バス停周辺では、消防車がカンカンカンと鐘を鳴らし台風の警戒をして辺りを回っている。
「おいおい、流石に台風だな」
「そうだな」
そこからの会話が続かない、キャンプをやるって言ったらやるんだと言わんばかりの悪ガキ連中。
ここまでくるとそろそろ『悪ガキ連中』『馬鹿連中』に変わる。


キャンプをする場所に到着し、テントをずぶ濡れになりながら張る、当時はオレンジ色の三角テント、それを2つ。
テントを張り終えてようやく馬鹿連中の心にも少し満足感が芽生え始め、そろそろ目的が達成する頃。
だんだん冷静になっていく馬鹿連中。


その時だった、キャンプをする場所は目の前が海、そして国道から少し下がったところの単なる空き地、立ち入り禁止の札があった事は鮮明に覚えている。
近くに消防車が止まり、
「おい!そこで何やってるんだ
早く片づけて帰れ」
と怒られた。
がしかし、消防車に無線か何か連絡が入ったみたいで、怖いおっさんは「いいから、帰れよ!」と言ったきり消防車に戻っていってしまった。
「行っちゃったね、まあ、また来るさ」と、この場に及んでもまぁ能天気な、
ほんといい加減である。
馬鹿も馬鹿なら、ここまでくると想像を超えるなんて。


「さて、なんか焼いて食うか
まずはテントに入ろうぜ!」
いえ~い我々のキャンプが始まる。
テントの中で換気に注意して炭を燃やし、網を敷き肉を並べていく。
外の雨、風はかなり厳しく、風の音と海の波の音が凄まじい。
「おいおい、やばいんちゃうか?
まあ、ここまでは波も上がってこねえ~って」とそんな時だった、一瞬風が止んでしばらく続いたので焼けた肉に手を伸ばした。
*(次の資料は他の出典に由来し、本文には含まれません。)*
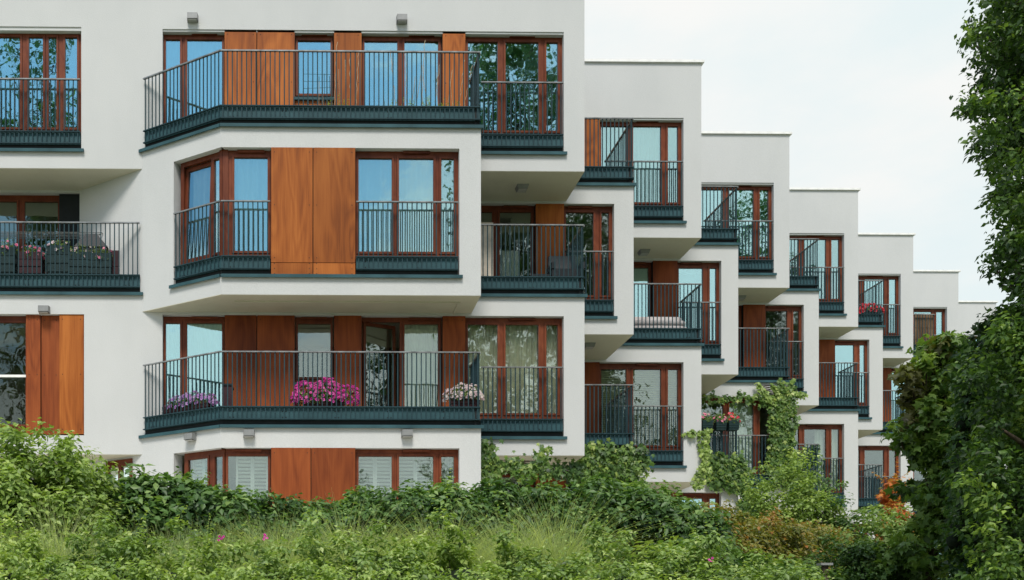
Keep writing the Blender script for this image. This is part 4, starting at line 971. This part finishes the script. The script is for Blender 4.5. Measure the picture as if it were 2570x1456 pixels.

その時だ、空から得体のしれない大王が指先でテントをつまみ、ひょいっと一気にひっぱったかの様なほんの一瞬のできごとでした。
ぱっとさっきまで頭上にあったはずのテントがなくなり、その後はご想像の通りの物凄い雨がざーって容赦なく馬鹿連中に降り注ぐ、
まるでコントだ、ざーって雨に当たりながら
ひとりがこう言うのです。
「終わったな。」
がっかりとしたというか、、、
ぼーぜんとしていると、
次から、次へと風、雨、波がしぶきをあげ、
我々の持っていた食料、水、いろいろな物が転がっていく。
「あー、終わったわ。」
「全然おもしろくねえ~じゃん」

負け犬の遠吠えを吐くと、
それからは黙って国道に向かって歩き出した、、、

国道に上がったところでちょうどまたさっきの消防車がやってきて、
「お前ら、、馬鹿か、、とにかく気をつけて帰れよ」とさっきの怖いおっさんに見送られ、国道をとぼとぼ歩きながら
「終わったな♪終わったよ~♪」と
雨と風にあおられながら、段々と
どおでもいいやとなってきて、
なんだかこのくちゃくちゃが楽しくなって、みんなでスキップをした事を覚えている。

その後は少し人通りの増えた駅の近くで
夜遅くにとぼとぼ歩く馬鹿連中警察に突き出され、補導ではなく、迷子扱いで親元に返されのであった。
それが初キャンプ、青春の日の苦い思い出。
のちに清里、白馬で、あの事件を起こす連中な訳です。